▶ _WORK INSTRUCTIONS_
Give back the exact lines spanning from the line with "m_ = M['leg_wood'];" to the line with "q_ = nt_.nodes.new('ShaderNodeMapRange');", with both of those lines included and no others.
──────────────────────────────
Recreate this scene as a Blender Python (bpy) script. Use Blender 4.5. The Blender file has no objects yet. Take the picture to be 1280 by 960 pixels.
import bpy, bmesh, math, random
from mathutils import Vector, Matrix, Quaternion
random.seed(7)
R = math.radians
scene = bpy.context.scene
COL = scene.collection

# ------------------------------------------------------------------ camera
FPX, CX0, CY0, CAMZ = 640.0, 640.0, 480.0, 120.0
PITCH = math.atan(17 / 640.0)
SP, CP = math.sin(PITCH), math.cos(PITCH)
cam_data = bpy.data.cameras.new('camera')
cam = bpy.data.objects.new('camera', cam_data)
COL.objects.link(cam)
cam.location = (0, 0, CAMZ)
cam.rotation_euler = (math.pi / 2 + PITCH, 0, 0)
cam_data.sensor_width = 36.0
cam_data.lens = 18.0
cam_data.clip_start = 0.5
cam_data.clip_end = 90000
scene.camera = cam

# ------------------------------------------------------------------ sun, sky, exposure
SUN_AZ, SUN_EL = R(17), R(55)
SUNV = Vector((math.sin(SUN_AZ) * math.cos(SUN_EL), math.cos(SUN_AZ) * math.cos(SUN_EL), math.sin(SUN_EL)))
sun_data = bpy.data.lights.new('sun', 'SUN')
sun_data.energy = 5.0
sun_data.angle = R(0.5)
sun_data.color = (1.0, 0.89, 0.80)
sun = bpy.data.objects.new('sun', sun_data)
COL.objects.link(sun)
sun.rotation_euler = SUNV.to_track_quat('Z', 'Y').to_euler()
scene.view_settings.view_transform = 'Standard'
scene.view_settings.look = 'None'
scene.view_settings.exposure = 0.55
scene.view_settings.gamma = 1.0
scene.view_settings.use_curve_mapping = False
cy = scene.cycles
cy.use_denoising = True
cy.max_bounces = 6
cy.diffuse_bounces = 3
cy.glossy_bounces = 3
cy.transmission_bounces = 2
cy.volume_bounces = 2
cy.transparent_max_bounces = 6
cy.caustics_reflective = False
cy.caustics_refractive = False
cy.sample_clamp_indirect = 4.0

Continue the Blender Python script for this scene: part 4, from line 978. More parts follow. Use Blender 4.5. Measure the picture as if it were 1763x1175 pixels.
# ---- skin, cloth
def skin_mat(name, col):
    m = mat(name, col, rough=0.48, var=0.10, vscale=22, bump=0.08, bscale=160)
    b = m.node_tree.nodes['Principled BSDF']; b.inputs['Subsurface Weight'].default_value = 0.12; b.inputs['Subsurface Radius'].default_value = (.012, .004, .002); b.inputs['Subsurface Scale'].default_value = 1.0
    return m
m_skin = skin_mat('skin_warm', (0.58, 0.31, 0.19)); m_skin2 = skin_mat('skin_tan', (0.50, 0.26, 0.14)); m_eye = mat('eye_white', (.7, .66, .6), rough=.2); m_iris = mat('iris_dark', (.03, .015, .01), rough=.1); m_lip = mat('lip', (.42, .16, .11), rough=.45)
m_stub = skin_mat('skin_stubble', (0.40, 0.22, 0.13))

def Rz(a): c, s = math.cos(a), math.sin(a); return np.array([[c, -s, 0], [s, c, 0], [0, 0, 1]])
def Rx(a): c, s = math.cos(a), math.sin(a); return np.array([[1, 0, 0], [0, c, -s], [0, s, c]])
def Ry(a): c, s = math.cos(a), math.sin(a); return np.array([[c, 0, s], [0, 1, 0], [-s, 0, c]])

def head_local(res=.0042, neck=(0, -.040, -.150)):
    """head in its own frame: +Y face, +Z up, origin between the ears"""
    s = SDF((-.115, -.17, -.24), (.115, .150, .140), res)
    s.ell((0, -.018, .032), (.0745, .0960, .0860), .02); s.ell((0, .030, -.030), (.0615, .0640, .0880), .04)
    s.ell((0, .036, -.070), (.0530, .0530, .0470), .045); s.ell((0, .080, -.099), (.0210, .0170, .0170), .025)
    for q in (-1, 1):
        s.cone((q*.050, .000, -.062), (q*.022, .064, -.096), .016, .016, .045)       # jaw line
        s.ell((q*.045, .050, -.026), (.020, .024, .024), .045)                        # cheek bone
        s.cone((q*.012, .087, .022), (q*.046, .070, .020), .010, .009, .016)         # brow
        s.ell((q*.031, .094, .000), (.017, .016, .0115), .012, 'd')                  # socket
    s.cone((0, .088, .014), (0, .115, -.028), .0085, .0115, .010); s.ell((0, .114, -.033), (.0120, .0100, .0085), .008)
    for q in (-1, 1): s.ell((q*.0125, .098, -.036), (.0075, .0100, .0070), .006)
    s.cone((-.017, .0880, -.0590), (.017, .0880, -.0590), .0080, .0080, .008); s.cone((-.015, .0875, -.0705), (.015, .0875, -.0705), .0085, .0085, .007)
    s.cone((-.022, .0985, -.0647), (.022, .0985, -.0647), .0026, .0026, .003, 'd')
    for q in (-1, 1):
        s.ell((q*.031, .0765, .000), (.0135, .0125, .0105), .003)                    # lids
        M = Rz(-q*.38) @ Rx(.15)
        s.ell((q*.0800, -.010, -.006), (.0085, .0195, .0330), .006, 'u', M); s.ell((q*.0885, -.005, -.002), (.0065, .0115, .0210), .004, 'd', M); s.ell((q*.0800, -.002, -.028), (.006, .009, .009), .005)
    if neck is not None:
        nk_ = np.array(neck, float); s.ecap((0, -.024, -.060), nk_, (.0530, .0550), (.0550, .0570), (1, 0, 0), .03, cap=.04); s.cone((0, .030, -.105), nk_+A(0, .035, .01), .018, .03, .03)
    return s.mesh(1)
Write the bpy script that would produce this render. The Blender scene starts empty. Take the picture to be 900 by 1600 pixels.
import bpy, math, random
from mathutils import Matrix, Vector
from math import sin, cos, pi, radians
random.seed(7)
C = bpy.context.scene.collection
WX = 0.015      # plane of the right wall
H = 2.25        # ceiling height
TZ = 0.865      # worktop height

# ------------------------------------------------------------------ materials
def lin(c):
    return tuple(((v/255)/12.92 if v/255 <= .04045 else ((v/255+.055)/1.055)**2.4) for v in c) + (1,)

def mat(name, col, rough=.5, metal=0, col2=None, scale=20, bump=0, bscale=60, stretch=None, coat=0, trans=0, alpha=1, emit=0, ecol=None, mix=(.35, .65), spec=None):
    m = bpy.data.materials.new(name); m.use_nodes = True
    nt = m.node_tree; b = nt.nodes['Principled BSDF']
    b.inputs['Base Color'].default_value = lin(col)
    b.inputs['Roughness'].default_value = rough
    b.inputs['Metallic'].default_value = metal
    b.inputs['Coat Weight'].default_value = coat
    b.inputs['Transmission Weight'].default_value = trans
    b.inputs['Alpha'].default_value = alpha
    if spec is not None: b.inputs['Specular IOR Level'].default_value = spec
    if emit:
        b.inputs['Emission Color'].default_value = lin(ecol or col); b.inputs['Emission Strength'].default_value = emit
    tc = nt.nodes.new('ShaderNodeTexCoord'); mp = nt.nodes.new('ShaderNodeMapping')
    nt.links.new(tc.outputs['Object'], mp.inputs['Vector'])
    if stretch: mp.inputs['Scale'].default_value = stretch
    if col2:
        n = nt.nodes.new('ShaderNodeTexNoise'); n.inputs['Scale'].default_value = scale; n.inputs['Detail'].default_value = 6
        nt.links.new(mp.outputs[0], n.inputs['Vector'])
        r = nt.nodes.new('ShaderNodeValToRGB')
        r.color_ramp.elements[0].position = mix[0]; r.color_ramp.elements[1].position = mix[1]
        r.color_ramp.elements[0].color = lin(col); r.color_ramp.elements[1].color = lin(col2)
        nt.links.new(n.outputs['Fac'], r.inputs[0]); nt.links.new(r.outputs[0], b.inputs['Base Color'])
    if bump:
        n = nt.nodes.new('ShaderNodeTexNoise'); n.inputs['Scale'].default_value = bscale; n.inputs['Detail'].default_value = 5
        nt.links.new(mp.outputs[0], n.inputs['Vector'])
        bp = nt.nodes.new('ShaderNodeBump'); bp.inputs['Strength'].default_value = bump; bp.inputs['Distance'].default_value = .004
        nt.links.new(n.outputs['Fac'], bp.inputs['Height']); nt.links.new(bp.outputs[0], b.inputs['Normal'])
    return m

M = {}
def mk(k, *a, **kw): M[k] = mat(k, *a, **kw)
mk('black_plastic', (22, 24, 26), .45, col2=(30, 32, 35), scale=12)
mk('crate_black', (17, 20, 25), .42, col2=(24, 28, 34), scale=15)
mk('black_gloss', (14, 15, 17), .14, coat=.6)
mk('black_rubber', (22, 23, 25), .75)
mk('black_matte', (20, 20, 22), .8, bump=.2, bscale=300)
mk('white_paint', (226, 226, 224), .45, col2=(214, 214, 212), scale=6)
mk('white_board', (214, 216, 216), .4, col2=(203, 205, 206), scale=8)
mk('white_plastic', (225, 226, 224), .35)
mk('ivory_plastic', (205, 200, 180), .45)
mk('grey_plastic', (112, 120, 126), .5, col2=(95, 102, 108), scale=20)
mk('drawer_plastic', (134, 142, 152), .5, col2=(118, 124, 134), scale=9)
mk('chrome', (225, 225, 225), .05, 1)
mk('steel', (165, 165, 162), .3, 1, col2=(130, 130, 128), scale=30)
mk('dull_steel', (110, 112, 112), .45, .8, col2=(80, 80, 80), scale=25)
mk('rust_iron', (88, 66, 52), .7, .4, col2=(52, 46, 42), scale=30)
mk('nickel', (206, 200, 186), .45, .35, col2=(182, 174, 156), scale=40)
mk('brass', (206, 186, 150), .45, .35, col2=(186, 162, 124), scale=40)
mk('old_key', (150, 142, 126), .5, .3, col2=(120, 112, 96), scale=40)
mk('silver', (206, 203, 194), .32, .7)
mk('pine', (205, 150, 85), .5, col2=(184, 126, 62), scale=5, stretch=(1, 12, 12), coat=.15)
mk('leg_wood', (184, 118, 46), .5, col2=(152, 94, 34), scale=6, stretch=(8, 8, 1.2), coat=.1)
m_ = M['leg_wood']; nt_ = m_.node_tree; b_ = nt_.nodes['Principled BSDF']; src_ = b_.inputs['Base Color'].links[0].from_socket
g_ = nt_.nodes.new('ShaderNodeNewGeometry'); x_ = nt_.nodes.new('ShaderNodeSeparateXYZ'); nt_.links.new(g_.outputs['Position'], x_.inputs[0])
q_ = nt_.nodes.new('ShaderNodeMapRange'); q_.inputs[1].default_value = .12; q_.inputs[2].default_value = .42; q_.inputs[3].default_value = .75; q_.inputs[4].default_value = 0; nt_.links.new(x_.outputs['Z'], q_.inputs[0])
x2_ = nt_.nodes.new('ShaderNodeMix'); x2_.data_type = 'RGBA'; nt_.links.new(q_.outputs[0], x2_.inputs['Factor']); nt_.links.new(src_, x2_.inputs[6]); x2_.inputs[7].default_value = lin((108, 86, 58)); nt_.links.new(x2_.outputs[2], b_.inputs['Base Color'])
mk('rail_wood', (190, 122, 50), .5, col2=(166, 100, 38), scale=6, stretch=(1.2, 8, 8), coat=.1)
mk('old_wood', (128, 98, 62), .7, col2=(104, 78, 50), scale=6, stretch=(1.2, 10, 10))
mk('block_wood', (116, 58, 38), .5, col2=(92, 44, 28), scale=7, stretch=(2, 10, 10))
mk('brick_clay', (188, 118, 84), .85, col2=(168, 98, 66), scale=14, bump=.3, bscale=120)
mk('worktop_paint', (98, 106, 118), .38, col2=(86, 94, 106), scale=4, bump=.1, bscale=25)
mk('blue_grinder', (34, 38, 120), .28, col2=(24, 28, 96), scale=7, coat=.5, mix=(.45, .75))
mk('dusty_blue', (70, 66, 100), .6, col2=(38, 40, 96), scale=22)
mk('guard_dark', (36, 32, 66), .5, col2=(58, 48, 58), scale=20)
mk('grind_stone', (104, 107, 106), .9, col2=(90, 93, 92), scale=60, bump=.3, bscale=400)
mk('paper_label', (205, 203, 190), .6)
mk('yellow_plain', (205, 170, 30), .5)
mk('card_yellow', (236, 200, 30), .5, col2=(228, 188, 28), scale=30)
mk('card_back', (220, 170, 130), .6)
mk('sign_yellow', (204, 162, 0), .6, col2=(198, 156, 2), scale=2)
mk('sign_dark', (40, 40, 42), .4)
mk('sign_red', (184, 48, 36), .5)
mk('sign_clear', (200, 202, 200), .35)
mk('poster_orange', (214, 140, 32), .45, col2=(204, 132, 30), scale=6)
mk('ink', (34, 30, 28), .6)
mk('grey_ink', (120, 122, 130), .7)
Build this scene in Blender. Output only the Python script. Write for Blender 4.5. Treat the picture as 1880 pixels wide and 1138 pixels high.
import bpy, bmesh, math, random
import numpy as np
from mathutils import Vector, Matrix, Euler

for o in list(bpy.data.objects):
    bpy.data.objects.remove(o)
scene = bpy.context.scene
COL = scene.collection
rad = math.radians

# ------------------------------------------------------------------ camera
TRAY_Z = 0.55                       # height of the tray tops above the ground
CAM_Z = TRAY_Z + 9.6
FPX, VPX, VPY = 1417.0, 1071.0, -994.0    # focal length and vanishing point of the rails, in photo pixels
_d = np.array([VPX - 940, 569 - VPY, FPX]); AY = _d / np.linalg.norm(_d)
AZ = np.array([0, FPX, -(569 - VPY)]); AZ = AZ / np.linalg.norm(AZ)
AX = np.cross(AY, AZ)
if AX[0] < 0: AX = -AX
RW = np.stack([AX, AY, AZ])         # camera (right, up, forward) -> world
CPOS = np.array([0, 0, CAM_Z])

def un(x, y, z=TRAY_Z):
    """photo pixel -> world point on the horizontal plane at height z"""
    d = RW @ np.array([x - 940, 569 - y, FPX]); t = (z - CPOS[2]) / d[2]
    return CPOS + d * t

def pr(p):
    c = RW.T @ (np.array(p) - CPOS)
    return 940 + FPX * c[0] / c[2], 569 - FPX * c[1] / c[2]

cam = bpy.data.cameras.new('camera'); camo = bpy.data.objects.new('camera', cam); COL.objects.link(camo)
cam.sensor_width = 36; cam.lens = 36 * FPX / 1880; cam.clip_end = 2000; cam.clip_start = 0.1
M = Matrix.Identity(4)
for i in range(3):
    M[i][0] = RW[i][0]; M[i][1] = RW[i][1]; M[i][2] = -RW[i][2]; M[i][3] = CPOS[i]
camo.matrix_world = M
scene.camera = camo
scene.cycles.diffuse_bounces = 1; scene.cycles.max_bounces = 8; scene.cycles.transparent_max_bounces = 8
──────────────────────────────
▶ _SOLVED PROBLEM_
m_ = M['leg_wood']; nt_ = m_.node_tree; b_ = nt_.nodes['Principled BSDF']; src_ = b_.inputs['Base Color'].links[0].from_socket
g_ = nt_.nodes.new('ShaderNodeNewGeometry'); x_ = nt_.nodes.new('ShaderNodeSeparateXYZ'); nt_.links.new(g_.outputs['Position'], x_.inputs[0])
q_ = nt_.nodes.new('ShaderNodeMapRange'); q_.inputs[1].default_value = .12; q_.inputs[2].default_value = .42; q_.inputs[3].default_value = .75; q_.inputs[4].default_value = 0; nt_.links.new(x_.outputs['Z'], q_.inputs[0])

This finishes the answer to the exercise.